**GIVEN PROBLEM**
Locate the word "from" in the data below, then copy every line that holds it.

* BEGIN DATASET CONTENT *

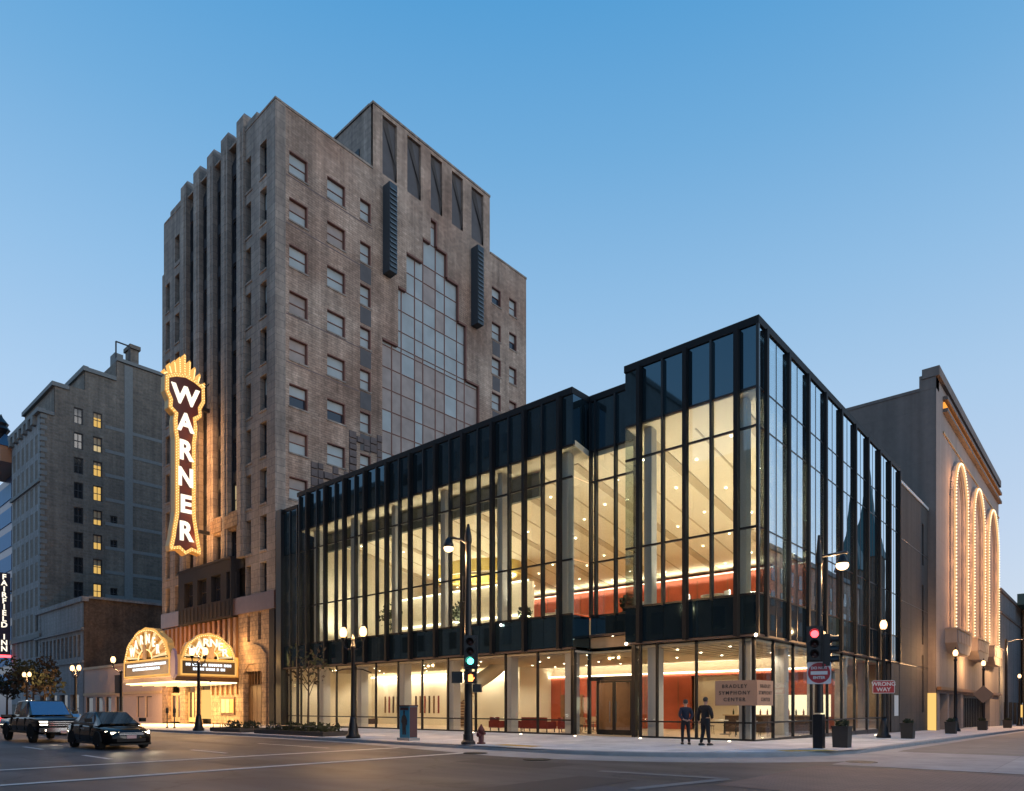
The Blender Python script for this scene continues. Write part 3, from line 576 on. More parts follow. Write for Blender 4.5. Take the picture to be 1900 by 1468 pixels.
armchair(-13.6, 2.0, .16, R(180), 'redsofa', 'wide dark red sofa behind the tall signal pole', 2.0)
armchair(-12.0, 2.6, .16, R(120), 'redsofa', 'red armchair behind the glass just right of the tall signal pole', 1.2)
armchair(-29.8, 2.0, .16, R(170), 'darkwood', 'dark bench seat behind the double lamp post', 1.7)
def table(x, y, z, r, label, top='white', group='round tables in the lobby'):
    t = thing('round_table', label, 'table', (x, y, z), group)
    loc_part('tabletop', MB().lathe((0, 0, .72), [(r, 0), (r, .035)], 20), top, t); loc_part('pedestal', MB().lathe((0, 0, 0), [(.25, 0), (.25, .03), (.04, .05), (.04, .72)], 12), 'black', t)
def chair(x, y, z, rz, mat, label):
    t = thing('lobby_chair', label, 'chair', (x, y, z), 'chairs around the lobby tables', rz)
    loc_part('seat', MB().box(-.22, -.22, .43, .22, .22, .47), mat, t); loc_part('backrest', MB().box(-.22, .2, .55, .22, .23, .86), mat, t)
    for sx_ in (-1, 1):
        for sy in (-1, 1): loc_part('leg', MB().tube((sx_*.2, sy*.2, 0), (sx_*.18, sy*.18, .86 if sy > 0 else .44), .014, n=6), 'black', t)
for i, (x, y, lb) in enumerate(((-11.6, 4.2, 'left of the glass doors'), (-13.0, 6.6, 'deep in the room left of the glass doors'), (-4.2, 6.0, 'behind the two standing men'), (-2.4, 4.6, 'behind the boxed sign near the corner column'), (-1.8, 8.2, 'beyond the corner column'))):
    table(x, y, .16, .5, 'round table on one foot '+lb, 'tan' if i < 2 else 'white')
    for k in range(3):
        a = R(40+120*k+30*i); chair(x+.8*math.cos(a), y+.8*math.sin(a), .16, a-math.pi/2, 'tan' if i < 2 else 'darkwood', ('pale' if i < 2 else 'dark')+(' chair at back of table ', ' chair left of table ', ' chair in front of table ')[k]+lb)
for i, (x, y, lb) in enumerate(((-3.3, 3.0, 'on the upper floor at the corner, nearest the glass'), (-1.9, 3.6, 'on the upper floor beside the corner column'), (-7.6, 4.0, 'on the upper floor over the glass doors'), (-13.2, 3.0, 'on the upper floor left of the recessed bay'))):
    table(x, y, 6.25, .7, 'white round table '+lb)
    for k in range(2):
        a = R(20+180*k+40*i); chair(x+1.0*math.cos(a), y+1.0*math.sin(a), 6.25, a-math.pi/2, 'white', ('white chair right of the table ', 'white chair left of the table ')[k]+lb)
def desk():
    t = thing('bar_counter', 'long dark bar counter in front of the bright shelf behind the two men', 'counter', (-3.4, 10.2, .16))
    part('counter_front', MB().box(-6, 10, .16, -.9, 10.6, 1.1), 'darkwood', t); part('counter_top', MB().box(-6.1, 9.9, 1.1, -.8, 10.7, 1.16), 'tan', t)
    for k in range(12):
        solo('bottle', MB().lathe((-5.6+.4*k, 10.3, 1.16), [(.05, 0), (.05, .2), (.018, .27), (.018, .34)], 8), 'redsofa' if k % 3 else 'foliage', 'small bottle standing on the bar counter', 'bottle', (-5.6+.4*k, 10.3, 1.16), 'bottles on the bar counter')
desk()
def leaves(mb, c, r, n, s, sz=1.0):
    for _ in range(n):
        d = Vector((rnd.gauss(0, 1), rnd.gauss(0, 1), rnd.gauss(0, 1))).normalized()*r*rnd.random()**.4
        p = Vector((c[0]+d.x, c[1]+d.y, c[2]+d.z*sz)); a = Vector((rnd.gauss(0,1), rnd.gauss(0,1), rnd.gauss(0,1))).normalized(); b_ = a.orthogonal().normalized()
        k = s*rnd.uniform(.6, 1.3); mb.add([p-a*k, p+b_*k*.45, p+a*k, p-b_*k*.45], [(0, 1, 2, 3)])
    return mb
def pot_plant(x, y, z, h, label):
    t = thing('potted_plant', label, 'plant', (x, y, z), 'potted plants on the upper floor')
    part('pot', MB().lathe((x, y, z), [(.2, 0), (.28, .45), (.25, .45), (.24, .4), (.001, .4)], 14), 'white', t)
    part('stem', MB().tube((x, y, z+.4), (x, y, z+h*.6), .03), 'bark', t)
    part('crown', leaves(MB(), (x, y, z+h*.7), h*.33, 170, .16, 1.2), 'foliage', t)
pot_plant(-27.6, 2.4, 6.25, 2.6, 'tall potted plant upstairs behind the glass above the double lamp post')
pot_plant(-20.7, 2.6, 6.25, 2.0, 'potted plant upstairs beneath the yellow drum')
pot_plant(-14.8, 2.2, 6.25, 1.2, 'low potted plant upstairs at the left end of the red wall')
pot_plant(-8.4, 3.2, 6.25, 1.3, 'bushy potted plant upstairs in the recessed bay')

# ============================================================ tower
TX = -39.29
TW = thing('office_tower', 'tall pale stone office tower with stepped piers and painted brick side', 'building', (-50, 0, .14))
PC = [-44.8, -47.7, -50.45, -53.3, -56.1]          # pier centres
BAYS = [(-47.1, -45.4), (-49.85, -48.3), (-52.7, -51.05), (-55.5, -53.9)]
FC = [(-41.75, -40.65), (-44.12, -43.25), (-58.5, -57.45), (-60.75, -59.75)]   # plain window columns
rows = [48.0-3.83*k for k in range(10)]            # window heads
holes = []
for a, b in FC:
    for i, zh in enumerate(rows):
        if (a > -50 or i > 0 or a > -60): holes.append((a, b, zh-2.85+(.35 if i == 9 else 0), zh))
fw = MB()
wall_holes(fw, 'S', 0, -44.2, TX, 9.6, 50.4, [h for h in holes if h[0] > -50], .55)
wall_holes(fw, 'S', 0, -61.6, -56.7, 9.6, 45.5, [h for h in holes if h[0] < -50 and h[3] < 45.5], .55)
wall_holes(fw, 'S', 0, -61.2, -56.7, 45.5, 50.6, [h for h in holes if -59 < h[0] < -50 and h[3] > 45.5], .55)
fw.box(-44.2, .02, 50.4, TX+0, .5, 50.47).box(-44.0, .0, 50.4, -42.25, .6, 51.1).box(-59.6, 0, 50.6, -56.7, .6, 51.1).box(-61.6, .02, 45.5, -61.2, 8, 45.55).box(-61.2, .02, 50.6, -59.6, .6, 50.66)
part('south_wall', fw, 'stone', TW)
# bay backs with windows
bw_ = MB(); BW = []
for a, b in BAYS:
    hs = [(a+.22, b-.22, zh-2.75, zh-.1) for zh in rows[:9]]; BW += hs
    wall_holes(bw_, 'S', .22, a-.5, b+.5, 13.6, 49.3, hs, .25)
part('bay_wall', bw_, 'slate', TW)
SP = MB().box(0, 0, 0, 1.0, .12, .85).mesh('spandrel_panel', 'slate')
w1 = window_meshes(1.1, 2.85, 'darkframe', 'paledark'); w2 = window_meshes(.87, 2.85, 'darkframe', 'paledark'); w3 = window_meshes(1.2, 2.65, 'darkframe', 'bay')
palepane = w1[1].copy(); palepane.materials.clear(); palepane.materials.append(M['pale'])
palepane2 = w2[1].copy(); palepane2.materials.clear(); palepane2.materials.append(M['pale'])
sill1 = MB().box(0, 0, 0, 1.15, .3, .155).mesh('sill', 'stone')
for h in holes:
    b_ = h[1]-h[0]; ms = w1 if b_ > 1.03 else w2
    put_window(ms, TW, (h[0]+(0 if ms is w2 else (b_-1.1)/2), .42, h[2]), 0, (palepane if ms is w1 else palepane2) if rnd.random() < .4 else None); piece('sill', sill1, TW, (h[0]-.05, -.07, h[2]-.16))
litw = [m.copy() for m in w3]; litw[1].materials.clear(); litw[1].materials.append(M['winlit2']); litw[2].materials.clear(); litw[2].materials.append(M['winlit2'])
for i, h in enumerate(BW):
    k = i % 9; bay_i = i//9
    put_window(litw if (bay_i, k) in ((0, 7),) else w3, TW, (h[0]+(h[1]-h[0]-1.2)/2, .34, h[2]))
    piece('spandrel_panel', SP, TW, (h[0]+(h[1]-h[0]-1.0)/2, .14, h[3]+.13))
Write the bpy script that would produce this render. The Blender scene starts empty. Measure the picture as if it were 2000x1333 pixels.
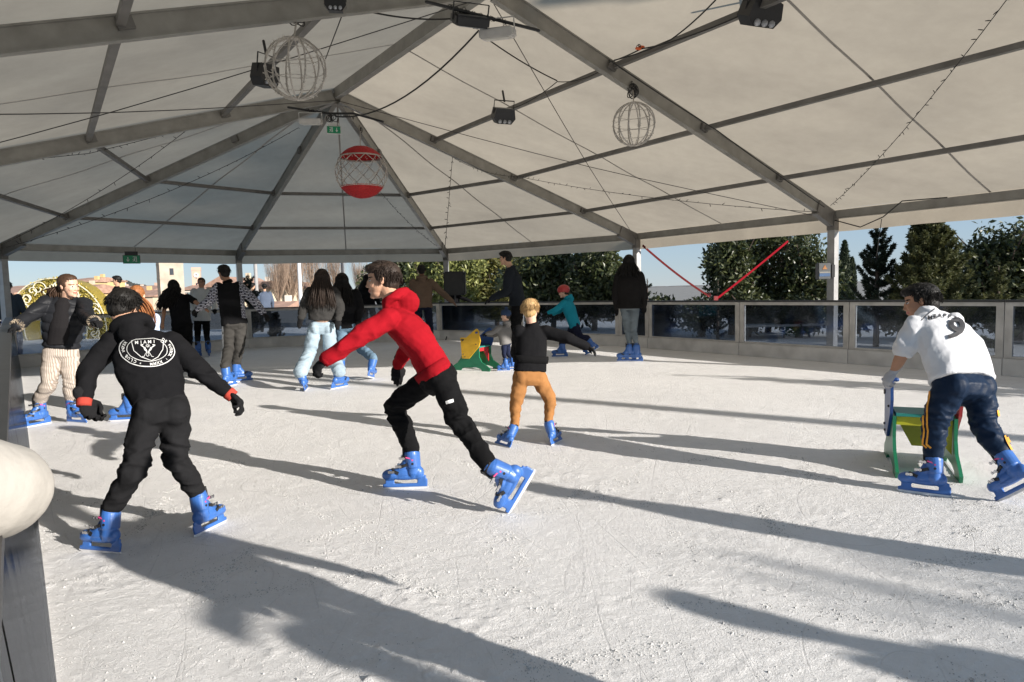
SKYS = .056
SUNS = 4.75
EXPO = .90
MEMT = .60
ICEB = .9
import bpy, bmesh, math, random
import numpy as np
from math import sin, cos, pi, radians, sqrt, atan2, tan, degrees
from mathutils import Vector, Matrix, noise, Quaternion
from mathutils.bvhtree import BVHTree
random.seed(7)
sc = bpy.context.scene
COL = sc.collection
V = Vector
# ------------------------------------------------------------------ camera
FPX = 1304.53
HC = 1.243
PITCH, ROLL = -0.0763, -0.025
fw = V((0, cos(PITCH), sin(PITCH)))
rt0 = V((1, 0, 0)); up0 = rt0.cross(fw)
rt = rt0 * cos(ROLL) + up0 * sin(ROLL)
up = up0 * cos(ROLL) - rt0 * sin(ROLL)
CAM = V((0, 0, HC))
cam = bpy.data.cameras.new('camera'); camo = bpy.data.objects.new('camera', cam); COL.objects.link(camo)
cam.sensor_width = 36; cam.lens = FPX / 2000 * 36; cam.clip_start = .02; cam.clip_end = 9000
m = Matrix((rt, up, -fw)).transposed().to_4x4(); m.translation = CAM
camo.matrix_world = m; sc.camera = camo
def ray(u, v): return fw + rt * ((u - 1000) / FPX) - up * ((v - 666.5) / FPX)
def G(u, v, z=0.0):
    d = ray(u, v); return CAM + d * ((z - HC) / d.z)
def D(u, v, dep):
    d = ray(u, v); return CAM + d * (dep / d.y)
def pix(p):
    d = V(p) - CAM; z = d.dot(fw); return 1000 + FPX * d.dot(rt) / z, 666.5 - FPX * d.dot(up) / z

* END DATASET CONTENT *

**RESPONSE TO THIS EXERCISE**
The Blender Python script for this scene continues. Write part 3, from line 576 on. More parts follow. Write for Blender 4.5. Take the picture to be 1900 by 1468 pixels.
from math import sin, cos, pi, radians, sqrt, atan2, tan, degrees
from mathutils import Vector, Matrix, noise, Quaternion
from mathutils.bvhtree import BVHTree